EXERCISE OBJECTIVE
Output the material beneath this task exactly, images excluded.

DATASET CONTENT
▶
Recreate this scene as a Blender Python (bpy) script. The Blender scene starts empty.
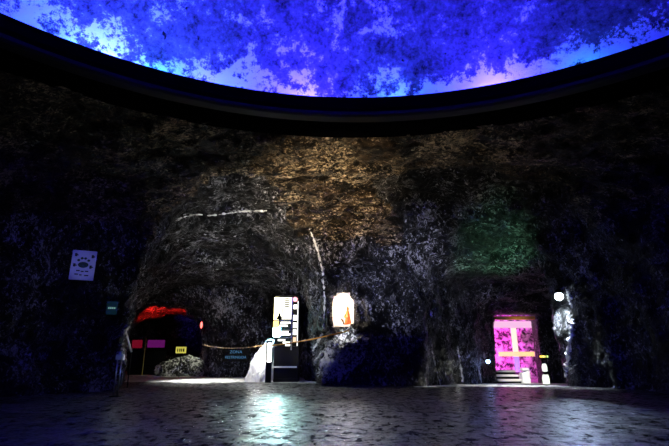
import bpy, bmesh, math, random
import numpy as np
from mathutils import Vector, Matrix
from mathutils.bvhtree import BVHTree
random.seed(7)
S = bpy.context.scene
COL = S.collection
PI = math.pi

# ------------------------------------------------------------------ camera
F = 450.0; TILT = 16.0; EYE = 1.0
cT, sT = math.cos(math.radians(TILT)), math.sin(math.radians(TILT))
cam = bpy.data.objects.new('camera', bpy.data.cameras.new('camera'))
COL.objects.link(cam); S.camera = cam
cam.data.lens = 36 * F / 669; cam.data.sensor_width = 36
cam.location = (0, 0, EYE); cam.rotation_euler = (math.radians(90 + TILT), 0, 0)
cam.data.clip_end = 200

def ray(px, py):
    u, v = px - 334.5, 223 - py
    return Vector((u, F * cT - v * sT, F * sT + v * cT))
def P(px, py, D):
    """world point seen at a photo pixel, D metres ahead"""
    r = ray(px, py); r = r * (D / r.y)
    return Vector((r.x, D, EYE + r.z))

# ------------------------------------------------------------------ helpers
def link(o, parent=None):
    COL.objects.link(o)
    if parent: o.parent = parent
    return o
def tag(o, label, cat, group=None):
    o['label'] = label; o['category'] = cat
    if group: o['group'] = group
    return o
def thing(name, loc, label, cat, group=None, rotz=0):
    o = bpy.data.objects.new(name, None); o.empty_display_size = .1
    o.location = loc; o.rotation_euler = (0, 0, rotz)
    link(o); return tag(o, label, cat, group)
def obj(name, bm, mat, parent=None, smooth=False):
    me = bpy.data.meshes.new(name); bm.to_mesh(me); bm.free()
    if mat: me.materials.append(mat)
    if smooth: me.shade_smooth()
    return link(bpy.data.objects.new(name, me), parent)
def struct(o): o['kind'] = 'structure'; return o
def box(bm, lo, hi, bev=0):
    lo, hi = Vector(lo), Vector(hi)
    r = bmesh.ops.create_cube(bm, size=1)
    for v in r['verts']:
        v.co = Vector(((lo[i] + hi[i]) / 2 + v.co[i] * (hi[i] - lo[i]) for i in range(3)))
    if bev:
        es = list({e for v in r['verts'] for e in v.link_edges})
        bmesh.ops.bevel(bm, geom=es, offset=bev, segments=2, affect='EDGES')
    return bm
def B(lo, hi, bev=0): return box(bmesh.new(), lo, hi, bev)
def tube(bm, pts, rads, seg=8):
    pts = [Vector(p) for p in pts]
    if not hasattr(rads, '__len__'): rads = [rads] * len(pts)
    rings = []
    for i, p in enumerate(pts):
        d = (pts[min(i + 1, len(pts) - 1)] - pts[max(i - 1, 0)]).normalized()
        a = d.orthogonal().normalized() if abs(d.z) > .95 else d.cross(Vector((0, 0, 1))).normalized()
        b = d.cross(a)
        rings.append([bm.verts.new(p + (a * math.cos(t) + b * math.sin(t)) * rads[i])
                      for t in [2 * PI * k / seg for k in range(seg)]])
    for r0, r1 in zip(rings, rings[1:]):
        for k in range(seg):
            bm.faces.new((r0[k], r0[(k + 1) % seg], r1[(k + 1) % seg], r1[k]))
    bm.faces.new(rings[0][::-1]); bm.faces.new(rings[-1])
    return bm
def lathe(bm, prof, seg=20, c=(0, 0, 0), flip=False):
    c = Vector(c); rings = []
    for r, z in prof:
        rings.append([bm.verts.new(c + Vector((r * math.cos(t), r * math.sin(t), z)))
                      for t in [2 * PI * k / seg for k in range(seg)]])
    for r0, r1 in zip(rings, rings[1:]):
        for k in range(seg):
            f = (r0[k], r0[(k + 1) % seg], r1[(k + 1) % seg], r1[k])
            bm.faces.new(f[::-1] if flip else f)
    return bm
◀
OUTPUT BELOW
Recreate this scene as a Blender Python (bpy) script. The Blender scene starts empty.
import bpy, bmesh, math, random
import numpy as np
from mathutils import Vector, Matrix
from mathutils.bvhtree import BVHTree
random.seed(7)
S = bpy.context.scene
COL = S.collection
PI = math.pi

# ------------------------------------------------------------------ camera
F = 450.0; TILT = 16.0; EYE = 1.0
cT, sT = math.cos(math.radians(TILT)), math.sin(math.radians(TILT))
cam = bpy.data.objects.new('camera', bpy.data.cameras.new('camera'))
COL.objects.link(cam); S.camera = cam
cam.data.lens = 36 * F / 669; cam.data.sensor_width = 36
cam.location = (0, 0, EYE); cam.rotation_euler = (math.radians(90 + TILT), 0, 0)
cam.data.clip_end = 200

def ray(px, py):
    u, v = px - 334.5, 223 - py
    return Vector((u, F * cT - v * sT, F * sT + v * cT))
def P(px, py, D):
    """world point seen at a photo pixel, D metres ahead"""
    r = ray(px, py); r = r * (D / r.y)
    return Vector((r.x, D, EYE + r.z))

# ------------------------------------------------------------------ helpers
def link(o, parent=None):
    COL.objects.link(o)
    if parent: o.parent = parent
    return o
def tag(o, label, cat, group=None):
    o['label'] = label; o['category'] = cat
    if group: o['group'] = group
    return o
def thing(name, loc, label, cat, group=None, rotz=0):
    o = bpy.data.objects.new(name, None); o.empty_display_size = .1
    o.location = loc; o.rotation_euler = (0, 0, rotz)
    link(o); return tag(o, label, cat, group)
def obj(name, bm, mat, parent=None, smooth=False):
    me = bpy.data.meshes.new(name); bm.to_mesh(me); bm.free()
    if mat: me.materials.append(mat)
    if smooth: me.shade_smooth()
    return link(bpy.data.objects.new(name, me), parent)
def struct(o): o['kind'] = 'structure'; return o
def box(bm, lo, hi, bev=0):
    lo, hi = Vector(lo), Vector(hi)
    r = bmesh.ops.create_cube(bm, size=1)
    for v in r['verts']:
        v.co = Vector(((lo[i] + hi[i]) / 2 + v.co[i] * (hi[i] - lo[i]) for i in range(3)))
    if bev:
        es = list({e for v in r['verts'] for e in v.link_edges})
        bmesh.ops.bevel(bm, geom=es, offset=bev, segments=2, affect='EDGES')
    return bm
def B(lo, hi, bev=0): return box(bmesh.new(), lo, hi, bev)
def tube(bm, pts, rads, seg=8):
    pts = [Vector(p) for p in pts]
    if not hasattr(rads, '__len__'): rads = [rads] * len(pts)
    rings = []
    for i, p in enumerate(pts):
        d = (pts[min(i + 1, len(pts) - 1)] - pts[max(i - 1, 0)]).normalized()
        a = d.orthogonal().normalized() if abs(d.z) > .95 else d.cross(Vector((0, 0, 1))).normalized()
        b = d.cross(a)
        rings.append([bm.verts.new(p + (a * math.cos(t) + b * math.sin(t)) * rads[i])
                      for t in [2 * PI * k / seg for k in range(seg)]])
    for r0, r1 in zip(rings, rings[1:]):
        for k in range(seg):
            bm.faces.new((r0[k], r0[(k + 1) % seg], r1[(k + 1) % seg], r1[k]))
    bm.faces.new(rings[0][::-1]); bm.faces.new(rings[-1])
    return bm
def lathe(bm, prof, seg=20, c=(0, 0, 0), flip=False):
    c = Vector(c); rings = []
    for r, z in prof:
        rings.append([bm.verts.new(c + Vector((r * math.cos(t), r * math.sin(t), z)))
                      for t in [2 * PI * k / seg for k in range(seg)]])
    for r0, r1 in zip(rings, rings[1:]):
        for k in range(seg):
            f = (r0[k], r0[(k + 1) % seg], r1[(k + 1) % seg], r1[k])
            bm.faces.new(f[::-1] if flip else f)
    return bm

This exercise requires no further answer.